Aşırı sağcı siyasetçilerden Marine Le Pen’in yeğeni ve göçmen karşıtı düşünceleriyle öne çıkan Eric Zemmour’un kurmaylarından Marion Marechal, sosyal medya hesabından bir açıklama yayınladı.
Açıklamada, ülkenin neredeyse tüm şehirlerinin savaş alanına döndüğünü, Fransız vatandaşların yaşanan olaylar nedeniyle korku içinde olduğunu ifade etti.
Marechal, “Bunu söylemek zor olsa da şu anda bir iç savaş halindeyiz. Bunu durdurmanın bir çaresi de yerinde oturup beklemek değil, karşısında durmaktır. Güvenlik güçleri de müdahale için yeterli mühimmatlarının bulunmadığından şikayetçi. Böyle giderse Fransız vatandaşları kendi kendilerini koruma vazifesini üstlenecekler.

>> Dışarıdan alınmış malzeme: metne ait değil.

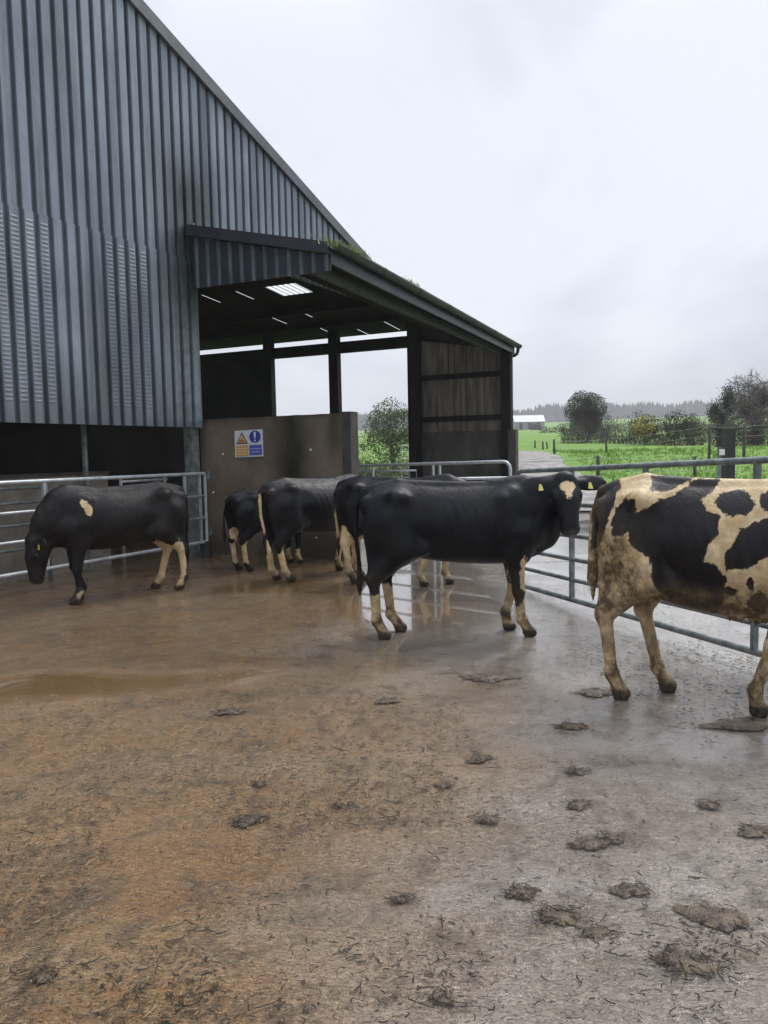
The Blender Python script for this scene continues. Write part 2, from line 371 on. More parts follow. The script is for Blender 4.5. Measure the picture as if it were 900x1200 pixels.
# coarse surround: built as a ring so nothing overlaps
def ring(x0, x1, y0, y1, st):
    V, Fq, P = yard_patch('r', x0, x1, y0, y1, st, .4); return V, Fq, P
VV, FF, PP, b = [], [], [], 0
for a in ((-14, -5.2, -4, 10.5, .2), (5.2, 14, -4, 10.5, .2), (-5.2, 5.2, -4, 1.0, .2), (-14, 4.6, 10.5, 27.5, .2), (4.6, 14, 10.5, 19.5, .2)):
    V, Fq, P = ring(*a); VV.append(V); FF.append(Fq+b); PP.append(P); b += len(V)
V = np.concatenate(VV); o = numesh('yard_surround', V, np.concatenate(FF), MT['yard']); setattr_(o, 'puddle', np.concatenate(PP)); setattr_(o, 'wet', wetness(V[:, 0], V[:, 1])); tag(o, kind='structure')
setattr_(o, 'grey', np.clip(sstep(-.9, .8, V[:, 0]), 0, 1))

# ------------------------------------------------------------------ barn
GA = R(28.5); G = Vector((math.sin(GA), math.cos(GA), 0)); GN = Vector((math.cos(GA), -math.sin(GA), 0))   # along wall, outward
B0 = Vector((-2.80, 11.9, 0))
def gp(t, z, off=0.0): return B0 + G*t + GN*off + Vector((0, 0, z))
t1 = xat(430, B0, G); P1 = B0+G*t1; z1 = zat(430, 303, P1.y)
t0 = xat(155, B0, G); P0_ = B0+G*t0
r_ = ray(155, 2); kk = r_.x/r_.y; t0 = (kk*B0.y-B0.x)/(G.x-kk*G.y); z0 = zat(155, 2, (B0+G*t0).y)
slope = (z0-z1)/(t1-t0)
def rake(t): return z1 + slope*(t1-t)
TL = -7.5; TE = t1+.7                                # gable extents
Z_LAP, Z_BOT = 4.5, 1.985
Z_H0 = 5.06                                          # lean-to roof height at gable
barn = empty('barn', tuple(B0), 0, 'tall barn clad in blue grey ribbed metal sheets with a steep sloping verge', 'barn')
def clad_sheet(t_a, t_b, zb, zt, off=0.0, pitch=.2):
    prof = [(0, 0.0), (.014, -.042), (.066, -.042), (.08, 0.0)]; mb = MB(); us = []
    k0 = math.floor(t_a/pitch); k = k0
    while k*pitch < t_b:
        for du, d in prof:
            u = k*pitch+du
            if t_a <= u <= t_b: us.append((u, d))
        k += 1
    if us[0][0] > t_a: us.insert(0, (t_a, us[0][1]))
    us.append((t_b, us[-1][1]))
    top = lambda u: zt(u) if callable(zt) else zt
    nz_ = 26; vs = []
    for u, d in us:
        for i in range(nz_+1): vs.append(gp(u, zb+(top(u)-zb)*i/nz_, off+d))
    m = nz_+1; fs = [(a*m+i, (a+1)*m+i, (a+1)*m+i+1, a*m+i+1) for a in range(len(us)-1) for i in range(nz_)]
    mb.add(vs, fs); mb.tr = [1.0 if d < -.02 else 0.0 for u, d in us for i in range(m)]; return mb, np.array([u for u, d in us for i in range(m)])
def stain_attrs(o, tt):
    co = np.array([v.co for v in o.data.vertices]) ; z = co[:, 2]
    st = np.exp(-((tt+.15)/.45)**2)*sstep(5.6, 4.9, z)*sstep(2.6, 4.2, z)*1.0
    st = np.maximum(st, np.exp(-((tt+.1)/.5)**2)*sstep(6.0, 5.1, z)*sstep(4.4, 5.0, z)*.9)
    st = np.maximum(st, np.exp(-((tt+.05)/.55)**2-((z-5.3)/.75)**2)*1.1); st = np.maximum(st, np.exp(-((tt+1.75)/.35)**2)*sstep(4.3, 2.4, z)*.6)
    st = np.maximum(st, sstep(3.2, 2.0, z)*.45*sstep(-2.2, -1.2, -np.abs(tt+2.0)))
    al = np.exp(-((tt+.25)/.35)**2)*sstep(5.0, 4.0, z)*.9
    setattr_(o, 'stain', np.clip(st, 0, 1)); setattr_(o, 'algae', np.clip(al, 0, 1))
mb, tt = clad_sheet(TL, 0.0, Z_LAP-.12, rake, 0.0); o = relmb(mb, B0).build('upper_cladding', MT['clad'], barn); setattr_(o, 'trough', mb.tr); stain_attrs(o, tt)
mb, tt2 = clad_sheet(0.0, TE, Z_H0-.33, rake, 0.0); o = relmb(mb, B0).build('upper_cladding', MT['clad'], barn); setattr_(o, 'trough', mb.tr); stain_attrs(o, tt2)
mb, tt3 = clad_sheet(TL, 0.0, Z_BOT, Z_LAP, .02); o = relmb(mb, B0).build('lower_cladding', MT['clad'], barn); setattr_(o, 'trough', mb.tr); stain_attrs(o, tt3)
# corner trim down the free edge of the lower cladding
mb = MB(); mb.bar(gp(.012, Z_BOT-.02, .0), gp(.012, Z_H0, .0), .05, .025, up=GN); ct = relmb(mb, B0).build('corner_trim', MT['clad'], barn)
setattr_(ct, 'stain', [.5]*8); setattr_(ct, 'algae', [.9]*8)
# louvre strips pressed into some crests of the lower sheets
def crest_center(k): return k*.2+.14
for k in list(range(-9, -5))[0:4] + [-17, -16, -15, -14]:
    mb = MB(); z = Z_BOT+.25
    while z < Z_LAP-.10:
        c = crest_center(k)
        p = [gp(c-.05, z, .021), gp(c+.05, z, .021), gp(c+.05, z+.03, .021), gp(c-.05, z+.03, .021)]
        q = [gp(c-.042, z+.014, .0255), gp(c+.042, z+.014, .0255)]
        mb.add(p+q, [(0, 1, 5, 4), (4, 5, 2, 3), (0, 4, 3), (1, 2, 5)])
        z += .052
    o = relmb(mb, B0).build('louvre_strip', MT['clad'], barn); setattr_(o, 'stain', [0]*len(o.data.vertices)); setattr_(o, 'algae', [0]*len(o.data.vertices))
# verge flashing: a face strip and a top lip
mb = MB()
sl = Vector((G.x, G.y, -slope)).normalized(); nup = GN.cross(sl); nup = nup if nup.z > 0 else -nup
A = gp(TL, rake(TL), .0); Bq = gp(TE, rake(TE), .0)
def slab(mb, A, B, d1, d2, a, b_, c, d):
    mb.hexa([A+d1*a+d2*c, B+d1*a+d2*c, B+d1*b_+d2*c, A+d1*b_+d2*c, A+d1*a+d2*d, B+d1*a+d2*d, B+d1*b_+d2*d, A+d1*b_+d2*d])
slab(mb, A, Bq, GN, nup, .012, .05, -.07, .10)
slab(mb, A, Bq, GN, nup, -.5, .05, .102, .125)
slab(mb, A, Bq, GN, nup, .051, .062, -.07, -.05)
relmb(mb, B0).build('verge_flashing', MT['verge'], barn)
mb = MB(); q = -3.0
while q < 10: 
    pA = gp(t1-q*1.6, rake(t1-q*1.6)); q += 1
# roof plane (main)
mb = MB(); slab(mb, A, gp(t1-.4, rake(t1-.4)), GN, nup, -14, -.5, .04, .10); relmb(mb, B0).build('roof', MT['trim'], barn)
# inner walls under the cladding on the pen side
def wall_line(a, b, z0_, z1_, th, m, name, parent, org):
    a = Vector(a); b = Vector(b); a.z = b.z = 0; d = (b-a).normalized(); nn = Vector((-d.y, d.x, 0))*th
    mb = MB(); up = Vector((0, 0, 1)); mb.hexa([a+up*z0_, b+up*z0_, b+nn+up*z0_, a+nn+up*z0_, a+up*z1_, b+up*z1_, b+nn+up*z1_, a+nn+up*z1_])
    return relmb(mb, org).build(name, m, parent)
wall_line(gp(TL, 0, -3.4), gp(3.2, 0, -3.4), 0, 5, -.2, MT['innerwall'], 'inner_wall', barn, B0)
for i, tt_ in enumerate(np.arange(TL+.6, .3, 1.25)):
    mb = MB(); c = gp(tt_, 1.6, -3.34); mb.box(c, (.04, .03, 3.2), -GA+R(90)); relmb(mb, B0).build('panel_joint', MT['darkwood'], barn)
wall_line(gp(-.2, 0, -3.4), gp(-.2, 0, -.15), 2.25, 4.6, .1, MT['innerwall'], 'side_lining', barn, B0)
wall_line(gp(TL, 0, -.35), gp(-.02, 0, -.35), 4.55, 4.6, 12, MT['roofdark'], 'loft_floor', barn, B0)
for tq in (-.06, -1.78, -4.6):
    mb = MB(); mb.box(gp(tq, 2.2, -.14 if tq > -1 else -.5), (.10 if tq < -1 else .16, .10 if tq < -1 else .16, 4.4) if tq != -1.78 else (.05, .05, 4.4), -GA+R(90)); relmb(mb, B0).build('steel_column', MT['galvold'] if tq > -2 else MT['black'], barn)
mb = MB(); mb.bar(gp(TL, Z_BOT+.12, -.08), gp(0, Z_BOT+.12, -.08), .06, .14); relmb(mb, B0).build('sheeting_rail', MT['darkwood'], barn)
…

Artık Fransızların işyerlerinin yağmalanmasına, arabalarının yakılmasına, yakınlarına saldırılmasına tahammülleri kalmadı” sözlerini kullandı.
Bir başka aşırı sağ siyasetçi Eric Zemmour ise olayların bu kadar şiddetlenmesinin sorumlusunun Macron hükümeti olduğunu söyledi.
Zemmour, “Yabancılarca kuşatılan bölgeler bir kez daha neler yapabileceklerini gösterdi. Ayaklanma, saldırılar, kundaklamalar, yağma ve yıllardır milyonlarca avro fon sağladığımız kamu mallarını yağmalama. Sadece sert mukavemet, düzeni ve huzuru geri getirebilir. Bu akşam olağanüstü hal ilan edilmesini talep ediyorum” ifadelerini kullandı.
Fransız vatandaşlar ülkenin bazı bölgelerinde özellikle yağmaları engellemek amacıyla çeşitli silahlarla sokaklara çıkmaya başladı. Aşırı sağcı söylemlerin karşılık bulduğu dönemde Fransız vatandaşlarının sokaklara çıkması, ülkede bir iç savaşı tetikleyebilecek bir etken olarak görülüyor.
Avrupa’da aşırı sağın karşılık bulması, özellikle göçmen sorunu yaşayan ülkelerde ilerleyen dönemde etkisini bir hayli artıracak gibi gözüküyor.